‘Vitaly: An Evening of Wonders’

‘Vitaly: An Evening of Wonders’

Vitaly Beckman
Vitaly Beckman

Logic dictates that you’re sitting in the Westside Theater in Midtown Manhattan. There are seats and audience members all around you, so, of course, you are sitting in the Westside.

Yet there’s a sliver, a small part of you, that feels you’ve been transported to the Hogwarts Academy of Witchcraft and Wizardry. And that Harry Potter has taken on the form of Vitaly Beckman.

Beckman is the star of “Vitaly: An Evening of Wonders,” a night you spend with your mouth agape.

Beckman:

• Makes an apple fly through the air unaided;

• Draws a flower on a sheet of paper and somehow pulls a real flower from the pad;

• Makes a brush paint a picture without anyone or anything touching it.

And he does this all in a most appropriate venue: a small theater, not some humongous Las Vegas show room. It’s an intimate setting that seats fewer than 300 people. We all have unobstructed views. Hidden strings and chicanery quickly would become apparent.

How does he do it? Duh. It’s magic. It must be.

Vitaly, who is Jewish, was born in the Soviet Union, in what is now Belarus. It is why, he claims, he sounds like Borat (the character created by Sacha Baron Cohen) and looks like Seinfeld.

But he performs like Houdini. No, that’s not really correct. Houdini was an escape artist. Vitaly is — well I’m not sure how to describe what he does.

At one point, he gets people to offer up their driver’s licenses. They he rubs them and they disappear from their photos. And then they reappear in someone else’s license photo.

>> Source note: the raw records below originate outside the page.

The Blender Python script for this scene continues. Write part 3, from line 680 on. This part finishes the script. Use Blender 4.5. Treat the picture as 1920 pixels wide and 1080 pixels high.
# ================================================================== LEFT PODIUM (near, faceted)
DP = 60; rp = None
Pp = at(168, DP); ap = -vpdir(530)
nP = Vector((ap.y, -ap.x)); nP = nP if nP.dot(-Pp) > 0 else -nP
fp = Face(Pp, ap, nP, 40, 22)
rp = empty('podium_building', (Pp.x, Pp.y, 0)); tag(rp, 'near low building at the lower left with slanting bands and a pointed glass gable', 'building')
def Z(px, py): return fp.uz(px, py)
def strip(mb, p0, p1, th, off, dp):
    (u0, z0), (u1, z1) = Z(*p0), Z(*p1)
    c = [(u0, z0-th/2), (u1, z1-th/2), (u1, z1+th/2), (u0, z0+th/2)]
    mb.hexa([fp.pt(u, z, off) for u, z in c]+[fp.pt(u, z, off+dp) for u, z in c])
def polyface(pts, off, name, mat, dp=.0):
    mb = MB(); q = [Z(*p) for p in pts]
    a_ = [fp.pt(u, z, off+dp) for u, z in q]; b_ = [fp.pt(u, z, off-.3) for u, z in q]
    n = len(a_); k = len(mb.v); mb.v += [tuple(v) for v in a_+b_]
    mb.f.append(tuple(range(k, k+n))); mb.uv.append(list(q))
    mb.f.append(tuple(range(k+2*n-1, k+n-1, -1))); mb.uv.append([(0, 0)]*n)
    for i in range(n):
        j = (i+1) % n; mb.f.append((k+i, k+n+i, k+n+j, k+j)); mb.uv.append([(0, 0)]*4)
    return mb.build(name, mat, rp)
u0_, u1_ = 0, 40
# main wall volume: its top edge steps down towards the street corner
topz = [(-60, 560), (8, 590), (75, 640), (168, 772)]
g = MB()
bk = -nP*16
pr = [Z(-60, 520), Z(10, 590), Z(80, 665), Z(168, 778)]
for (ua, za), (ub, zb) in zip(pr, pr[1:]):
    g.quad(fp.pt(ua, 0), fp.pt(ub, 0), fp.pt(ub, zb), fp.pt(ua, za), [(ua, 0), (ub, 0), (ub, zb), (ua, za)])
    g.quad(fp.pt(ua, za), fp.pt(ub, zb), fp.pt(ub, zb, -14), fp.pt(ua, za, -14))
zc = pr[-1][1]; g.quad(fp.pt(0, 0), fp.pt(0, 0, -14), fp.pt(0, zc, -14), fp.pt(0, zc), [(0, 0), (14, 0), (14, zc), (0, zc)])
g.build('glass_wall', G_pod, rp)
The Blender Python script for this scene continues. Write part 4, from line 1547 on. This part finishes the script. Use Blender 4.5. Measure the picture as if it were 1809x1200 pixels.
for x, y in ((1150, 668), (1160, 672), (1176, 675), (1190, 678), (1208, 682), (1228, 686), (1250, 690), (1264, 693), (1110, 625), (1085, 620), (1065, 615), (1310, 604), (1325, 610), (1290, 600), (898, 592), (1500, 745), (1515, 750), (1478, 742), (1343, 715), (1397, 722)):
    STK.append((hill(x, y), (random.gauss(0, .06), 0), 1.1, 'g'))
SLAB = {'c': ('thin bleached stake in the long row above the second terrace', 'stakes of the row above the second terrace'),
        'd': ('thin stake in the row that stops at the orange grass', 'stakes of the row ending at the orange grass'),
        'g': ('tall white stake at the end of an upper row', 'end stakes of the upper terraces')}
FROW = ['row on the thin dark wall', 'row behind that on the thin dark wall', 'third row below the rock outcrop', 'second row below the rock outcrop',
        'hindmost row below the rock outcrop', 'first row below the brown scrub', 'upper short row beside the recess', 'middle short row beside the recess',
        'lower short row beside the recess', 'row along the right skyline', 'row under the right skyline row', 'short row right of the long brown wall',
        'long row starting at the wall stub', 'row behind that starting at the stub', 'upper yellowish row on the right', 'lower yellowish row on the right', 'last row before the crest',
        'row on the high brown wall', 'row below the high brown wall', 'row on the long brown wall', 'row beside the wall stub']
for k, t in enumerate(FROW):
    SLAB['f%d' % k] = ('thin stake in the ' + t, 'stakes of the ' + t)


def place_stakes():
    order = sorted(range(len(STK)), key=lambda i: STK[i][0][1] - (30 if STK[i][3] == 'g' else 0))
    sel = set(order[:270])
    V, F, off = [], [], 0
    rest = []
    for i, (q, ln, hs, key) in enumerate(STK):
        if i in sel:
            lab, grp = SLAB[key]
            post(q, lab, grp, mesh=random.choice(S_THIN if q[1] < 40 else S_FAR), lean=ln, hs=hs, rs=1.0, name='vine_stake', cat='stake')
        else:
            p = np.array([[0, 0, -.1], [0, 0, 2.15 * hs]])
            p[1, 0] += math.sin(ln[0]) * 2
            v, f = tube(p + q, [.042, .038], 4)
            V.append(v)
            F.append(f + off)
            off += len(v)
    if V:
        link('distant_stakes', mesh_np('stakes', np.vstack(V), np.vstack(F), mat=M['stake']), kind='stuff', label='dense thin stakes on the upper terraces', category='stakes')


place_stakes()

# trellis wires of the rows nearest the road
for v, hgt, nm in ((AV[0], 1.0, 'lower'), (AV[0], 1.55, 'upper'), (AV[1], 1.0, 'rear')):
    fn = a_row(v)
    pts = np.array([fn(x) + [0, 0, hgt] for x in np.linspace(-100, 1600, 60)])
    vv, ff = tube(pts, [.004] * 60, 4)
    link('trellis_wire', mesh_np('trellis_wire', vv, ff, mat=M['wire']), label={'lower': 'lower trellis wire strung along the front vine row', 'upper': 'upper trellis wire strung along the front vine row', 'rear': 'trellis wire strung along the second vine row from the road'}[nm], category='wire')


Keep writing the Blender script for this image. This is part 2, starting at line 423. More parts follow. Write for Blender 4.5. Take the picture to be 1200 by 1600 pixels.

He also does his most famous trick, in which he makes a still photo come alive. It’s the trick that catapulted him to fame when he performed it on the Penn and Teller TV show, “Fool Us,” and even they could not figure out how he did it.

Beckman, 36, left the Soviet Union for Israel when he was 8 years old, shortly after Mikhail Gorbachev opened the borders to Jewish emigration. Vitaly has only vague memories of being a “suppressed minority.” His parents — his mom is an economist and his dad is an engineer — had difficulty finding work. And according to the stories he was told, his older brother was regularly beaten by hooligans.

The family lived in Haifa. Vitaly demonstrated early talent in art, but when he was about 14, he fell in love with magic, “because I realized I had ideas I wanted to fulfill in other art forms besides painting.

Unlike what he would have had here in the United States, in Israel he didn’t have access to magic shops where he could buy tricks, and “there was no internet at the time,” he said. “So I started to watch as many magicians on television as I could. I tried to record them and do something similar at family gatherings.”

The lack of access to pre-packaged material proved beneficial to him, because it forced him to come up with original ideas. “It made me become more different,” he said in a telephone interview. “If you don’t walk a paved path, it is more difficult.”

His ideas usually come “in the form of something visual. I observe things. I see falling leaves and I imagine leaves coming out of a painting” — something he does in his show.

He considers himself an illusionist. “But I also think art is an illusion,” he said. “Art is about creating something out of nothing. A painter does it with paint. A musician does it with sound. What I do is very similar. I blur the lines between what is real and what is not.”

It is a mixture of both art and science, he says, though he won’t tell you how he does it, even if you cry and promise to write a story about him.

The moment you would learn how it works, it wouldn’t be as wondrous anymore.”


“Vitaly: An Evening of Wonders” is at the Westside Theater, 407 West 43rd St., through September 30.